There are alternatives to the bleak, forbidding, humorless and sometimes artistically anorexic big-box museums popping up like pox around the world. San Francisco has the Museum of Modern Art, which is massive and impressive but broken up into digestible chunks of architectural space so that one can enjoy soaring curves and architectural leaps toward the sky from within the building without feeling dwarfed and swallowed by it. The Bellevue Arts Museum has grand vertical spaces in its entry hall, but the floorspace isn’t overwhelmingly large, and the mix of colors, windows, materials and artworks in the space keeps it from being too intimidating. Indeed, most of the museum is broken up into small galleries that allow the primarily intimately-scaled works they feature to be enjoyed without feeling lost or dwarfed by an overscaled, overly bright display space.
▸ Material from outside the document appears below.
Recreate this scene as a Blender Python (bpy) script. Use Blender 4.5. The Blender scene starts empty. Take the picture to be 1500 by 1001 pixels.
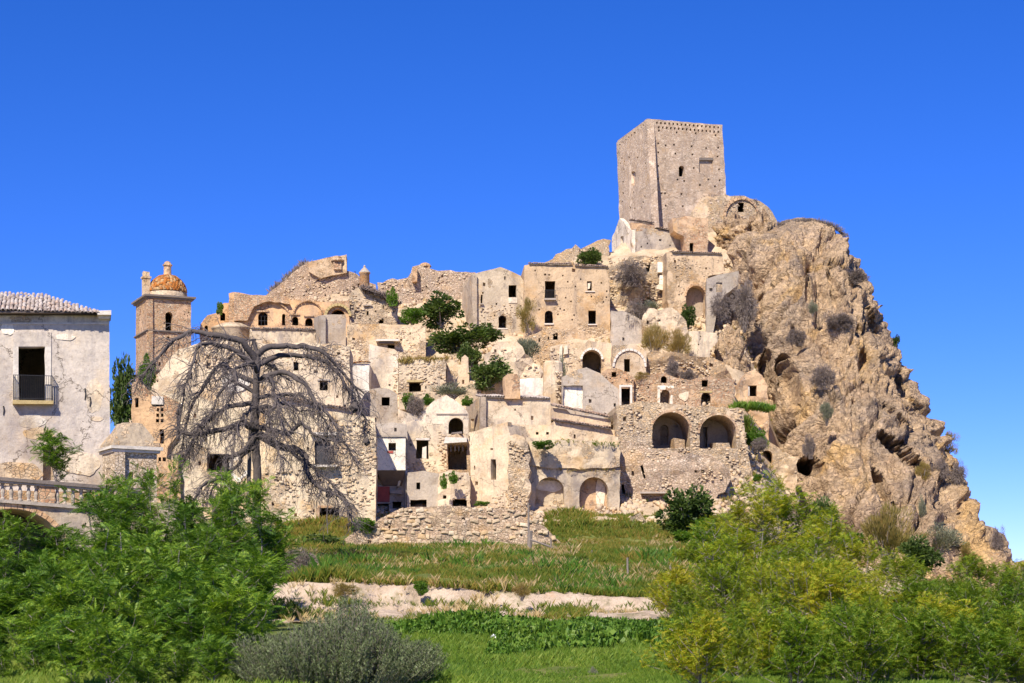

When I saw photographs of the Denver Art Museum’s new Hamilton Building I was at first disappointed. The building, which houses about half of the museum’s holdings (the rest are in the more sedate building across the street and connected to the Hamilton Building by a skybridge), was meant by architect Daniel Libeskind to imply the craggy triangular shapes of the Rocky Mountains. This is a respectful nod to the region’s geography, but to me it looked in photographs like a colossal pile of broken glass with huge spikes jutting out into the surrounding plaza in what I feared would be an intimidating fashion. I expected to find it as numbingly offputting as I find Rem Koolhaas’ design for the Seattle Public Library, which looms menacingly over downtown Seattle in sharp, cold, übergeometric fashion.
I find the Seattle Public Library's geometric shapes aggressively, threateningly angular, completely counter to anything found in nature, oversized and overscale, and too unyielding in style and material. When my daughter visited it shortly after it opened, she noted that even its children's section features hard, cold, unwelcoming surfaces and furnishings. Koolhaas’s library, so roundly praised by professional architects, feels claustrophobic to me despite all its glass; the large scale of the diamond-shaped metal grid covering the building makes me feel like a bug crushed beneath a window screen when I am inside the building. The library is oddly scaled and full of unusable spaces yet lacking in enough room to give those browsing the book stacks space to amble and view the books without feeling rather squashed. The building has been praised for bringing nature inside, but I find this laughable. The unattractive and half-dead grasses around and inside the building look weedy, and the grass-patterned carpeting inside only makes the rest of the interior look that much more divorced from nature and natural forms, most importantly including human beings, whose presence within the pile of offset oddly-angled glass blocks seems to be an afterthought. Rather than being a welcoming place in which to study, rest, read, browse, learn and renew, the place has all the welcoming cheer of an airport terminal. Less, actually; many airports, including Seattle’s, are quite full of friendly, inviting public artworks, from inlaid metal salmon swimming along one terminal’s floors to columns covered in intricate mosaic designs to exceptionally pretty stained glass windows that evoke Northwest Indian designs and stories.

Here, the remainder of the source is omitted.